The universal right of access to water must be recognised. In many places, the poor pay more for water of low quality. Suez programmes have extended water services to nine million customers living below the poverty line. Connecting underprivileged districts to the public water system is a basic tenet of social justice. The public-private partnership model is not problem-free, but it has unquestionably produced tangible results.

The water sector desperately needs more investment. Developing countries alone require more than US$ 180 billion to improve water services. Leveraging such resources requires a combination of private finance and national or multilateral funds. Initiative and control are the responsibility of public authorities, while implementation and management should be the responsibility of the private sector - this is the true meaning of a public-private partnership. Private groups are trained to intervene quickly and to achieve tangible, verifiable results.

Ondeo connected 1.6 million inhabitants in Buenos Aires, Argentina, over the last eight years to the drinking water network and nearly one million to a sewage system. The water service charge is still less than when the contract became effective.
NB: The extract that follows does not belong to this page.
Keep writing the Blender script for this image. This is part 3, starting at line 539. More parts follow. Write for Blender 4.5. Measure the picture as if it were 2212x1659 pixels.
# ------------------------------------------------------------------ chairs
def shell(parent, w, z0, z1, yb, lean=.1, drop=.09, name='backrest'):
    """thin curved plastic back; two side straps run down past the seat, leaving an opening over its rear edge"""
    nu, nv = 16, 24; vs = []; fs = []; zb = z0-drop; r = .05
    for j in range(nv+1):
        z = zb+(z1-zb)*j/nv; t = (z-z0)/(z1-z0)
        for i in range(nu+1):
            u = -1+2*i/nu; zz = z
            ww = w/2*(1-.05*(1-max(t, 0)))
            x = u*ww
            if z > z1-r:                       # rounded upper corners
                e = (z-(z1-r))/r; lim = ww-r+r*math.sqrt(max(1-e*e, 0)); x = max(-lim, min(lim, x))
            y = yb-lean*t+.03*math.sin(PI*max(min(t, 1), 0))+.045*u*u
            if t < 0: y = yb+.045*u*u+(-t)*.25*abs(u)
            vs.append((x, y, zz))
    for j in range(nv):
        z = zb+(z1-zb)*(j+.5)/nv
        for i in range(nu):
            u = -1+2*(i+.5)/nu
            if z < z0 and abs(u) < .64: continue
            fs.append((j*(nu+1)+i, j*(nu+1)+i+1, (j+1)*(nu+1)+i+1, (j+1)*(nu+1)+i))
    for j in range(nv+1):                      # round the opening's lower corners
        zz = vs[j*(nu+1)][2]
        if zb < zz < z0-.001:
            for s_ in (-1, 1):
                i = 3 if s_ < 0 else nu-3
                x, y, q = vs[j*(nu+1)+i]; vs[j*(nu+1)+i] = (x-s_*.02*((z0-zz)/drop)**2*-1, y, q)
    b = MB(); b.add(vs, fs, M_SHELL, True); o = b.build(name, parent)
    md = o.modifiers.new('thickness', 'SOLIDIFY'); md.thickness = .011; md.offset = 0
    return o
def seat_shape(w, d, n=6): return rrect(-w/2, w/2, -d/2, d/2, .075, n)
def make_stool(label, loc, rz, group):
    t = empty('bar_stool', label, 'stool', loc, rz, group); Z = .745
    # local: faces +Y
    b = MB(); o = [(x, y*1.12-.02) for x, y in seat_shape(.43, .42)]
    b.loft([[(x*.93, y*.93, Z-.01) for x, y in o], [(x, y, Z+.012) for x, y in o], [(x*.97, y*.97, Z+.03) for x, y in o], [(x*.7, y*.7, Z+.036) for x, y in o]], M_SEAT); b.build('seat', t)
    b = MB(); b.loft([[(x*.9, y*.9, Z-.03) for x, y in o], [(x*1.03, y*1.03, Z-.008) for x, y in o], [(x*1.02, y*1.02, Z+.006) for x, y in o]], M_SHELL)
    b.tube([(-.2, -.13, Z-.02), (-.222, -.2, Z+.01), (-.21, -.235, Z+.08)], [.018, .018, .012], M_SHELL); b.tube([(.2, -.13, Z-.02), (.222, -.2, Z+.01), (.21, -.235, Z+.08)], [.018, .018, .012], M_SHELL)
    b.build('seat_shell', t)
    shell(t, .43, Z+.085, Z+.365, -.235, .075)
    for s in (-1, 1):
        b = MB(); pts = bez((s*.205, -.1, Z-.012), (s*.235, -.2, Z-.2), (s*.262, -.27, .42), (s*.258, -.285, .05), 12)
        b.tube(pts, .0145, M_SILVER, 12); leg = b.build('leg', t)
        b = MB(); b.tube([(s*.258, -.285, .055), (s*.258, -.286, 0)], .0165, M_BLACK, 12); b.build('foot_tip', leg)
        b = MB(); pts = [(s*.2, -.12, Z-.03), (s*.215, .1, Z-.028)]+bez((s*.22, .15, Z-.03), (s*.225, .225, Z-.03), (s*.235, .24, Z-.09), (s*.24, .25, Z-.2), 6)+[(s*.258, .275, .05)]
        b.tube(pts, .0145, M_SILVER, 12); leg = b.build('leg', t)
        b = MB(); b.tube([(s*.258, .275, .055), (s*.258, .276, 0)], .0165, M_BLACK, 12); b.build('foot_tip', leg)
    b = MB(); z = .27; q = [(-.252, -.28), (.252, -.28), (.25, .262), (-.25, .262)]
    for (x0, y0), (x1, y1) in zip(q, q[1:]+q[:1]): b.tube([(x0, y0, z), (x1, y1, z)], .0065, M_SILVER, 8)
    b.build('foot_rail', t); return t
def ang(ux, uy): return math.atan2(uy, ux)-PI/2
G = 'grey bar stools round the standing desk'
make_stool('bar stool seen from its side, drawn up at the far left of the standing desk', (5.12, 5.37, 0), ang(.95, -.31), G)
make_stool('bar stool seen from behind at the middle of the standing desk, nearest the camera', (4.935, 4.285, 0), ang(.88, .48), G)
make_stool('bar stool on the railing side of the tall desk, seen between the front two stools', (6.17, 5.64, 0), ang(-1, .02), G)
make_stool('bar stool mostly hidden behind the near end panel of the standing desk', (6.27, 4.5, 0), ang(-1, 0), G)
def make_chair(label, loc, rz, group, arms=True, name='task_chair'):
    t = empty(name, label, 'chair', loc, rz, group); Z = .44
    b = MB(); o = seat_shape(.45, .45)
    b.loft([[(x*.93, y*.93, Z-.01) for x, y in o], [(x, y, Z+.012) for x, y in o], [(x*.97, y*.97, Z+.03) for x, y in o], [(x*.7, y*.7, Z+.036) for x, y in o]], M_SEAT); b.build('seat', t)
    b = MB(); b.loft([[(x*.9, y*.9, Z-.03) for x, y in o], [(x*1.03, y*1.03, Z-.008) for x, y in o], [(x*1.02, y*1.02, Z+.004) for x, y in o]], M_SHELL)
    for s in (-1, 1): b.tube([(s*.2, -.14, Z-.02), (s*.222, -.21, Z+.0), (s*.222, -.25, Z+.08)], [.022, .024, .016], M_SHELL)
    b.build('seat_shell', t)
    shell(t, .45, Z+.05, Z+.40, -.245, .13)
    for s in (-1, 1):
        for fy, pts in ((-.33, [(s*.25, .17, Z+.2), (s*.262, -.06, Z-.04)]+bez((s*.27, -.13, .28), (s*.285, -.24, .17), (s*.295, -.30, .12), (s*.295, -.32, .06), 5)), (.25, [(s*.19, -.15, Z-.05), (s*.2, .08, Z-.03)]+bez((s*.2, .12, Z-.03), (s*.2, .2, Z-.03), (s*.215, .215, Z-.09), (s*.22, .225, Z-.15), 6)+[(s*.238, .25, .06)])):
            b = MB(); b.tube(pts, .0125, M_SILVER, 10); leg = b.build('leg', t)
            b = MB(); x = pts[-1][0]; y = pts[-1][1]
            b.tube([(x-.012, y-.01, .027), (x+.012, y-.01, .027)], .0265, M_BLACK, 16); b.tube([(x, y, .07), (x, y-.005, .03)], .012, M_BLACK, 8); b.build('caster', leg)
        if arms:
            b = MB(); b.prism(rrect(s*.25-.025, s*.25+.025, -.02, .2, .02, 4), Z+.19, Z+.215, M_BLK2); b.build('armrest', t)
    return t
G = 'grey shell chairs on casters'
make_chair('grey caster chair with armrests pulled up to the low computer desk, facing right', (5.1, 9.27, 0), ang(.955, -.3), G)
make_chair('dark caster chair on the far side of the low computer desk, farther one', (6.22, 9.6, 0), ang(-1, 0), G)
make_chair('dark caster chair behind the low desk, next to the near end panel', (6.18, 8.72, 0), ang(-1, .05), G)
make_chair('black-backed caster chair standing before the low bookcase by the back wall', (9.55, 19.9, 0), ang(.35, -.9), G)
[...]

By the end of 2001, all inhabitants of La Paz, Bolivia, obtained access to drinking water, while only 60% had access in 1997. These new customers in Bolivia, the Philippines, Indonesia, Morocco and in Argentina are often underprivileged families living in shantytowns.

In towns and in rural areas we involve local communities in decision-making and sometimes in carrying out construction work, with the backing of efficient local non-governmental organisations (NGO). Where these solutions have been adopted, the price of water decreased tenfold in comparison with that of water dealers and its quality is incomparably better.

These outcomes are encouraging, but they are far from meeting today's needs. Progress is being stalled by inappropriate debates.

Opposing standpoints need to be reconciled so that progress can be made by political authorities in every country by taking immediate action to lay the groundwork for a more ambitious, efficient water agenda.

Author's note
Gérard Mestrallet is the president and chief executive officer of Suez, based in Paris, France.